MATERIAL:
□ □ □ □ □ □ □

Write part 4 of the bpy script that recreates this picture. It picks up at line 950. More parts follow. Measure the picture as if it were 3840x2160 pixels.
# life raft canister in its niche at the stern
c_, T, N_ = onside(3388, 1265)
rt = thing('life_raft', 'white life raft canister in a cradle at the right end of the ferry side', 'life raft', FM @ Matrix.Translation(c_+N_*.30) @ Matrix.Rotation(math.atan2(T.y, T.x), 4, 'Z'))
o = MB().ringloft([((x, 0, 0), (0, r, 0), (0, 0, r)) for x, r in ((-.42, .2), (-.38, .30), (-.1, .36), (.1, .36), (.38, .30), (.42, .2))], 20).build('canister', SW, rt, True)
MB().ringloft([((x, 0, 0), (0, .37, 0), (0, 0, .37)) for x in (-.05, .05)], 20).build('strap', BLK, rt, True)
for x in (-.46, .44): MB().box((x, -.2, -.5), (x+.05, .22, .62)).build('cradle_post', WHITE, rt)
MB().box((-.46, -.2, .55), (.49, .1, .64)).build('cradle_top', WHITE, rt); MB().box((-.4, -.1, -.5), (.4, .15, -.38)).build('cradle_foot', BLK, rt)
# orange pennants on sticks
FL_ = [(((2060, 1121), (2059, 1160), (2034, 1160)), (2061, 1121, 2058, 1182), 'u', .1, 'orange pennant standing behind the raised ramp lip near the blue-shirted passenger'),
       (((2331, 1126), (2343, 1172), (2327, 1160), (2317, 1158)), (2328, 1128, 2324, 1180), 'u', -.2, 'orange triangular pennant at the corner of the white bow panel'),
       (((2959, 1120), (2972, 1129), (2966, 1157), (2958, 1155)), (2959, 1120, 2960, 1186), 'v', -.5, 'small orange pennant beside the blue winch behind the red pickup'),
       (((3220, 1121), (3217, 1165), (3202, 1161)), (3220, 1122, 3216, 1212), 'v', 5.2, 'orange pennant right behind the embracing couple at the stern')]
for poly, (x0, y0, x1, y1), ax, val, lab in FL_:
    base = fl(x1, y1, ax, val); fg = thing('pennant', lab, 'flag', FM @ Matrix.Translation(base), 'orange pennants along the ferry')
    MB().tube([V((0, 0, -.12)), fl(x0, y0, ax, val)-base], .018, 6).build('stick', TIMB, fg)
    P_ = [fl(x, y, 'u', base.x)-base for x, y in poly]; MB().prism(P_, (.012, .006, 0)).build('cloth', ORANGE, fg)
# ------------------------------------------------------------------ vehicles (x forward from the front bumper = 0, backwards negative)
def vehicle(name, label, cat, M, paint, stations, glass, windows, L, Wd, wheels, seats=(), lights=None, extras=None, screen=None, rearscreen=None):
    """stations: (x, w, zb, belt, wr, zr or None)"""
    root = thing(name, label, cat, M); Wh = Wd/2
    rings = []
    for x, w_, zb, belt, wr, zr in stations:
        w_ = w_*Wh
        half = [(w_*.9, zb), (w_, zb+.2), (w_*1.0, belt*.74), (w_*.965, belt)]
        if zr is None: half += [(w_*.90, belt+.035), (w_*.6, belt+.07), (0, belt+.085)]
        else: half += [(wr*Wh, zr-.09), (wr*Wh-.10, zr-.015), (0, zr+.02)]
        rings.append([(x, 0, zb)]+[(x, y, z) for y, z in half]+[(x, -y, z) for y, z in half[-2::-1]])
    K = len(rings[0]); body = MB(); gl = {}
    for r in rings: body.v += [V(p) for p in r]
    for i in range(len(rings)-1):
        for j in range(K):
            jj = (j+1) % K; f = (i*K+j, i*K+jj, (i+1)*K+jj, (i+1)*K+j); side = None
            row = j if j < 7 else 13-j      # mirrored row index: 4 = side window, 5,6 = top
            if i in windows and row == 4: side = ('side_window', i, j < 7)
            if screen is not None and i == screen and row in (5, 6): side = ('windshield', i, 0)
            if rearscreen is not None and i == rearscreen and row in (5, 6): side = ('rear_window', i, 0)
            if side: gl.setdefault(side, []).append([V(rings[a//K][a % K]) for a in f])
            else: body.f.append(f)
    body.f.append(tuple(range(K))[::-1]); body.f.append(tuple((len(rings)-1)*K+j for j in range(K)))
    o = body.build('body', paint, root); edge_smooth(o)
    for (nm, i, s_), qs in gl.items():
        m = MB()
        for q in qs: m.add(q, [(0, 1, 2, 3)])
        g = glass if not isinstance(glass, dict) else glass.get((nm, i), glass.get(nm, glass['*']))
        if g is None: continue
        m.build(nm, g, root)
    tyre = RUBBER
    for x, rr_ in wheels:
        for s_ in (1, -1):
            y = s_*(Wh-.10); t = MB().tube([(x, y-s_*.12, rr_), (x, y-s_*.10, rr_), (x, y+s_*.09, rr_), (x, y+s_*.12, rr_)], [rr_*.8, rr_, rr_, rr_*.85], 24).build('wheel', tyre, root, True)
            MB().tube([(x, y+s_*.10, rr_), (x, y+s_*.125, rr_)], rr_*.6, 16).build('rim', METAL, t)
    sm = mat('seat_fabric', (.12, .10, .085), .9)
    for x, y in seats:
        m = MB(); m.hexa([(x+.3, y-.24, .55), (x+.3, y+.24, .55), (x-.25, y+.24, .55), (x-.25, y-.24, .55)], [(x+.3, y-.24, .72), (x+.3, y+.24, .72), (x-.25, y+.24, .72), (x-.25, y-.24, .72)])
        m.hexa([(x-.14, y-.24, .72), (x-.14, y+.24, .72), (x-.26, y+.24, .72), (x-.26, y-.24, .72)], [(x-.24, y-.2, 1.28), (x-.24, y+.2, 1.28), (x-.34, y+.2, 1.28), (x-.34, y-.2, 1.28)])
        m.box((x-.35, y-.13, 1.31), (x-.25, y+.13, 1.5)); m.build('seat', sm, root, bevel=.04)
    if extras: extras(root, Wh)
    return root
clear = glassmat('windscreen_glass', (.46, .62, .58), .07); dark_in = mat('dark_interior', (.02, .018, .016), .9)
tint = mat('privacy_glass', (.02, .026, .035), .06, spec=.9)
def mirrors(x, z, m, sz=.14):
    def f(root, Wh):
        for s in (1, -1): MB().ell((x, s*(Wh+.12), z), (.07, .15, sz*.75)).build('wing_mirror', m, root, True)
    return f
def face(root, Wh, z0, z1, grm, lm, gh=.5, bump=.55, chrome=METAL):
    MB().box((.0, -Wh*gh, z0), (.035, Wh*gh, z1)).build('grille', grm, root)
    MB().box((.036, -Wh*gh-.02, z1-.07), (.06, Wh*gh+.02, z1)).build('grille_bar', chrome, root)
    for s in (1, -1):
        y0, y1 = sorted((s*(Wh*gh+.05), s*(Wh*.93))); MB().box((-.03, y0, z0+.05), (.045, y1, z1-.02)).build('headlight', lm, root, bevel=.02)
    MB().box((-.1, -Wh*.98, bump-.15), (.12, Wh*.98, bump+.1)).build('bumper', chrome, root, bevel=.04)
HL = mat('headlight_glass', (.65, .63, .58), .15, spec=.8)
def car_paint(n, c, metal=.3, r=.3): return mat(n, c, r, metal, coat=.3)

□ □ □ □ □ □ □

WRITTEN TASK: Make an exact copy of the material above.

THE REPLY:
Write part 4 of the bpy script that recreates this picture. It picks up at line 950. More parts follow. Measure the picture as if it were 3840x2160 pixels.
# life raft canister in its niche at the stern
c_, T, N_ = onside(3388, 1265)
rt = thing('life_raft', 'white life raft canister in a cradle at the right end of the ferry side', 'life raft', FM @ Matrix.Translation(c_+N_*.30) @ Matrix.Rotation(math.atan2(T.y, T.x), 4, 'Z'))
o = MB().ringloft([((x, 0, 0), (0, r, 0), (0, 0, r)) for x, r in ((-.42, .2), (-.38, .30), (-.1, .36), (.1, .36), (.38, .30), (.42, .2))], 20).build('canister', SW, rt, True)
MB().ringloft([((x, 0, 0), (0, .37, 0), (0, 0, .37)) for x in (-.05, .05)], 20).build('strap', BLK, rt, True)
for x in (-.46, .44): MB().box((x, -.2, -.5), (x+.05, .22, .62)).build('cradle_post', WHITE, rt)
MB().box((-.46, -.2, .55), (.49, .1, .64)).build('cradle_top', WHITE, rt); MB().box((-.4, -.1, -.5), (.4, .15, -.38)).build('cradle_foot', BLK, rt)
# orange pennants on sticks
FL_ = [(((2060, 1121), (2059, 1160), (2034, 1160)), (2061, 1121, 2058, 1182), 'u', .1, 'orange pennant standing behind the raised ramp lip near the blue-shirted passenger'),
       (((2331, 1126), (2343, 1172), (2327, 1160), (2317, 1158)), (2328, 1128, 2324, 1180), 'u', -.2, 'orange triangular pennant at the corner of the white bow panel'),
       (((2959, 1120), (2972, 1129), (2966, 1157), (2958, 1155)), (2959, 1120, 2960, 1186), 'v', -.5, 'small orange pennant beside the blue winch behind the red pickup'),
       (((3220, 1121), (3217, 1165), (3202, 1161)), (3220, 1122, 3216, 1212), 'v', 5.2, 'orange pennant right behind the embracing couple at the stern')]
for poly, (x0, y0, x1, y1), ax, val, lab in FL_:
    base = fl(x1, y1, ax, val); fg = thing('pennant', lab, 'flag', FM @ Matrix.Translation(base), 'orange pennants along the ferry')
    MB().tube([V((0, 0, -.12)), fl(x0, y0, ax, val)-base], .018, 6).build('stick', TIMB, fg)
    P_ = [fl(x, y, 'u', base.x)-base for x, y in poly]; MB().prism(P_, (.012, .006, 0)).build('cloth', ORANGE, fg)
# ------------------------------------------------------------------ vehicles (x forward from the front bumper = 0, backwards negative)
def vehicle(name, label, cat, M, paint, stations, glass, windows, L, Wd, wheels, seats=(), lights=None, extras=None, screen=None, rearscreen=None):
    """stations: (x, w, zb, belt, wr, zr or None)"""
    root = thing(name, label, cat, M); Wh = Wd/2
    rings = []
    for x, w_, zb, belt, wr, zr in stations:
        w_ = w_*Wh
        half = [(w_*.9, zb), (w_, zb+.2), (w_*1.0, belt*.74), (w_*.965, belt)]
        if zr is None: half += [(w_*.90, belt+.035), (w_*.6, belt+.07), (0, belt+.085)]
        else: half += [(wr*Wh, zr-.09), (wr*Wh-.10, zr-.015), (0, zr+.02)]
        rings.append([(x, 0, zb)]+[(x, y, z) for y, z in half]+[(x, -y, z) for y, z in half[-2::-1]])
    K = len(rings[0]); body = MB(); gl = {}
    for r in rings: body.v += [V(p) for p in r]
    for i in range(len(rings)-1):
        for j in range(K):
            jj = (j+1) % K; f = (i*K+j, i*K+jj, (i+1)*K+jj, (i+1)*K+j); side = None
            row = j if j < 7 else 13-j      # mirrored row index: 4 = side window, 5,6 = top
            if i in windows and row == 4: side = ('side_window', i, j < 7)
            if screen is not None and i == screen and row in (5, 6): side = ('windshield', i, 0)
            if rearscreen is not None and i == rearscreen and row in (5, 6): side = ('rear_window', i, 0)
            if side: gl.setdefault(side, []).append([V(rings[a//K][a % K]) for a in f])
            else: body.f.append(f)
    body.f.append(tuple(range(K))[::-1]); body.f.append(tuple((len(rings)-1)*K+j for j in range(K)))
    o = body.build('body', paint, root); edge_smooth(o)
    for (nm, i, s_), qs in gl.items():
        m = MB()
        for q in qs: m.add(q, [(0, 1, 2, 3)])
        g = glass if not isinstance(glass, dict) else glass.get((nm, i), glass.get(nm, glass['*']))
        if g is None: continue
        m.build(nm, g, root)
    tyre = RUBBER
    for x, rr_ in wheels:
        for s_ in (1, -1):
            y = s_*(Wh-.10); t = MB().tube([(x, y-s_*.12, rr_), (x, y-s_*.10, rr_), (x, y+s_*.09, rr_), (x, y+s_*.12, rr_)], [rr_*.8, rr_, rr_, rr_*.85], 24).build('wheel', tyre, root, True)
            MB().tube([(x, y+s_*.10, rr_), (x, y+s_*.125, rr_)], rr_*.6, 16).build('rim', METAL, t)
    sm = mat('seat_fabric', (.12, .10, .085), .9)
    for x, y in seats:
        m = MB(); m.hexa([(x+.3, y-.24, .55), (x+.3, y+.24, .55), (x-.25, y+.24, .55), (x-.25, y-.24, .55)], [(x+.3, y-.24, .72), (x+.3, y+.24, .72), (x-.25, y+.24, .72), (x-.25, y-.24, .72)])
        m.hexa([(x-.14, y-.24, .72), (x-.14, y+.24, .72), (x-.26, y+.24, .72), (x-.26, y-.24, .72)], [(x-.24, y-.2, 1.28), (x-.24, y+.2, 1.28), (x-.34, y+.2, 1.28), (x-.34, y-.2, 1.28)])
        m.box((x-.35, y-.13, 1.31), (x-.25, y+.13, 1.5)); m.build('seat', sm, root, bevel=.04)
    if extras: extras(root, Wh)
    return root
clear = glassmat('windscreen_glass', (.46, .62, .58), .07); dark_in = mat('dark_interior', (.02, .018, .016), .9)
tint = mat('privacy_glass', (.02, .026, .035), .06, spec=.9)
def mirrors(x, z, m, sz=.14):
    def f(root, Wh):
        for s in (1, -1): MB().ell((x, s*(Wh+.12), z), (.07, .15, sz*.75)).build('wing_mirror', m, root, True)
    return f
def face(root, Wh, z0, z1, grm, lm, gh=.5, bump=.55, chrome=METAL):
    MB().box((.0, -Wh*gh, z0), (.035, Wh*gh, z1)).build('grille', grm, root)
    MB().box((.036, -Wh*gh-.02, z1-.07), (.06, Wh*gh+.02, z1)).build('grille_bar', chrome, root)
    for s in (1, -1):
        y0, y1 = sorted((s*(Wh*gh+.05), s*(Wh*.93))); MB().box((-.03, y0, z0+.05), (.045, y1, z1-.02)).build('headlight', lm, root, bevel=.02)
    MB().box((-.1, -Wh*.98, bump-.15), (.12, Wh*.98, bump+.1)).build('bumper', chrome, root, bevel=.04)
HL = mat('headlight_glass', (.65, .63, .58), .15, spec=.8)
def car_paint(n, c, metal=.3, r=.3): return mat(n, c, r, metal, coat=.3)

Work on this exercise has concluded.